• **Rows**
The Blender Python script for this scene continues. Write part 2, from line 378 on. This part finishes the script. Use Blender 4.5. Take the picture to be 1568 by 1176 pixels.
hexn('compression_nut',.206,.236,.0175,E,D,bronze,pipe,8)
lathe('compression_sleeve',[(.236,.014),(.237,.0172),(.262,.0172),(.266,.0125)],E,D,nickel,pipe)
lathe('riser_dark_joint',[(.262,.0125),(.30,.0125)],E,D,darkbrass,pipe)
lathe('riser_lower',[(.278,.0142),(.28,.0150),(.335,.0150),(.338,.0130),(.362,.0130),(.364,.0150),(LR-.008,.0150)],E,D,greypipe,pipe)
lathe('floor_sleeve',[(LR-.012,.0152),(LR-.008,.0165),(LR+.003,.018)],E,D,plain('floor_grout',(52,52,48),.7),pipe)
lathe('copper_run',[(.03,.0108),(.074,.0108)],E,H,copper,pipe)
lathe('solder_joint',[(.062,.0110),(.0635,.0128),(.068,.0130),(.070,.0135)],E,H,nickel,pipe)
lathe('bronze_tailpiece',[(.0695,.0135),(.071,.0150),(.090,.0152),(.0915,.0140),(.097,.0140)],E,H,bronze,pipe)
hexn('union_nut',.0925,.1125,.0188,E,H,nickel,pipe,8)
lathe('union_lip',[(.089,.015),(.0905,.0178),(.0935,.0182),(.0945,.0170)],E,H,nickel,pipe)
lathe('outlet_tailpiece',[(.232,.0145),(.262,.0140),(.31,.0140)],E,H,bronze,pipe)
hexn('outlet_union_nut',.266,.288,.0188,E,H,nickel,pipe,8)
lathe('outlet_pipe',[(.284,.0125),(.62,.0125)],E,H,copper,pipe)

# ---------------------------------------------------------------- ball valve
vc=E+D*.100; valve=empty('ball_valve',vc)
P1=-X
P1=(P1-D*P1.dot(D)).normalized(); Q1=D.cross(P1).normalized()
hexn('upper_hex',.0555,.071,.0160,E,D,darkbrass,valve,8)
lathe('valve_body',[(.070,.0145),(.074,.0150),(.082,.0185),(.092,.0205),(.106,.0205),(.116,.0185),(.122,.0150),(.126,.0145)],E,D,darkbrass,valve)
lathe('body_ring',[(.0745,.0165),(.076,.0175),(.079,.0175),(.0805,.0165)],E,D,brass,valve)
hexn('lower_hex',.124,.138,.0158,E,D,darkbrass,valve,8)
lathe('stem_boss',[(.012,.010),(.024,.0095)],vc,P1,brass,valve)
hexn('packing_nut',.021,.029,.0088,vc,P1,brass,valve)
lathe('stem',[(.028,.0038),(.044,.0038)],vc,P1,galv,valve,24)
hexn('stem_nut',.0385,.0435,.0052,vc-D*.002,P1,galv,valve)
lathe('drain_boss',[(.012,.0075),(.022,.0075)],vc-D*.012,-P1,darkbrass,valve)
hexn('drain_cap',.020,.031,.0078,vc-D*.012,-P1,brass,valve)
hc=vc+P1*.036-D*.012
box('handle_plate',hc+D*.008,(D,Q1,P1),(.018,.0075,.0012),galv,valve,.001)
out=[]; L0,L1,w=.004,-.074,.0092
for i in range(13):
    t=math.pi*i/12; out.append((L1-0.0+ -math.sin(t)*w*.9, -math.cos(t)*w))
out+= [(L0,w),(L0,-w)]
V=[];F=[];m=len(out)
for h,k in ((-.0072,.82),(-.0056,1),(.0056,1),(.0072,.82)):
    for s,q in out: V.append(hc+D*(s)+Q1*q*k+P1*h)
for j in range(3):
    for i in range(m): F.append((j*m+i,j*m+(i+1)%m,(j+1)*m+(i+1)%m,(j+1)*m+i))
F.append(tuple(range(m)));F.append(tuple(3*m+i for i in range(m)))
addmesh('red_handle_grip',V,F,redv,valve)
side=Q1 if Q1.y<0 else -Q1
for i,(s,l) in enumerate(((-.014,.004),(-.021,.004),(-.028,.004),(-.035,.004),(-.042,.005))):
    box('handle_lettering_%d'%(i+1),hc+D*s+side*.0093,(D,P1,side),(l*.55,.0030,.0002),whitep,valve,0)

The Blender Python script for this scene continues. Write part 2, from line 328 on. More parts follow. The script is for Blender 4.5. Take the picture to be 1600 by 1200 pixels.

• **Short exercise**
Quote every line of the records above, from the first down to the one holding "lathe('outlet_pipe',[(.284,.0125),(.62,.0125)],E,H,copper,pipe)", exactly as written.

• **Finished exercise**
The Blender Python script for this scene continues. Write part 2, from line 378 on. This part finishes the script. Use Blender 4.5. Take the picture to be 1568 by 1176 pixels.
hexn('compression_nut',.206,.236,.0175,E,D,bronze,pipe,8)
lathe('compression_sleeve',[(.236,.014),(.237,.0172),(.262,.0172),(.266,.0125)],E,D,nickel,pipe)
lathe('riser_dark_joint',[(.262,.0125),(.30,.0125)],E,D,darkbrass,pipe)
lathe('riser_lower',[(.278,.0142),(.28,.0150),(.335,.0150),(.338,.0130),(.362,.0130),(.364,.0150),(LR-.008,.0150)],E,D,greypipe,pipe)
lathe('floor_sleeve',[(LR-.012,.0152),(LR-.008,.0165),(LR+.003,.018)],E,D,plain('floor_grout',(52,52,48),.7),pipe)
lathe('copper_run',[(.03,.0108),(.074,.0108)],E,H,copper,pipe)
lathe('solder_joint',[(.062,.0110),(.0635,.0128),(.068,.0130),(.070,.0135)],E,H,nickel,pipe)
lathe('bronze_tailpiece',[(.0695,.0135),(.071,.0150),(.090,.0152),(.0915,.0140),(.097,.0140)],E,H,bronze,pipe)
hexn('union_nut',.0925,.1125,.0188,E,H,nickel,pipe,8)
lathe('union_lip',[(.089,.015),(.0905,.0178),(.0935,.0182),(.0945,.0170)],E,H,nickel,pipe)
lathe('outlet_tailpiece',[(.232,.0145),(.262,.0140),(.31,.0140)],E,H,bronze,pipe)
hexn('outlet_union_nut',.266,.288,.0188,E,H,nickel,pipe,8)
lathe('outlet_pipe',[(.284,.0125),(.62,.0125)],E,H,copper,pipe)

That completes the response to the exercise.